Some of the IDW is part of what I'd call the liberal reaction to progressivism. It's rallying around entertaining all points of view in the marketplace of ideas, in a reaction to the left's attempt to prevent left-liberal institutions from feeding the trolls, which more traditional liberals interpret as a dangerous attempt to suppress discourse - and naturally, the left-liberals who buy the progressive argument will tend to read efforts targeted at introducing maximally presentable versions of a set of ideas that seem to be objectionable in approximately the same direction as an attempt to move discourse in that direction.

"The unbridgeable divides today, the ones that seem to define which side you’re really on, revolve around issues of race, gender, identity, and equality" - I actually agree with this. There is a very prominent strand of social justice thought that sees all opposition to social justice ideas as oppressive. And the influence of this strand has become such outside of this sphere, the other differences people might have seem less relevant, as it least they can have a conversation that doesn't start from completely different assumptions.

That quote from Klein seems to me to be paralleled by a Catholic saying: "The divides today that define which side you're really on revolve around issues of the Trinity, the Eucharist, and Papal infallibility". Such a Catholic will not see much difference between a Jew and a Hindu because both disagree with her statements about the Pope.
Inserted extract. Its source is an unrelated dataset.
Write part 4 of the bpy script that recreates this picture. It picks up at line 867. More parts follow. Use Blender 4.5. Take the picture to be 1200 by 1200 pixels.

I was at a party with several rationalists on Saturday and met people who did not who Kavanaugh was, let alone Damore or Sage Sharp or Molyneux. And those are all millenials, how many 60-year-olds spare zero thought to "race, gender, identity, and equality"? It seems strange to claim that the world is divided into pro-X and anti-X when a huge number of people don't know about X, don't want to think about X, or just want everyone else to shut up about X. And if you divide the world into "care about X" vs. "don't care about X" then Klein and Richard Spencer are going to be in the "care about what color Americans are" group, and I'll be in the other.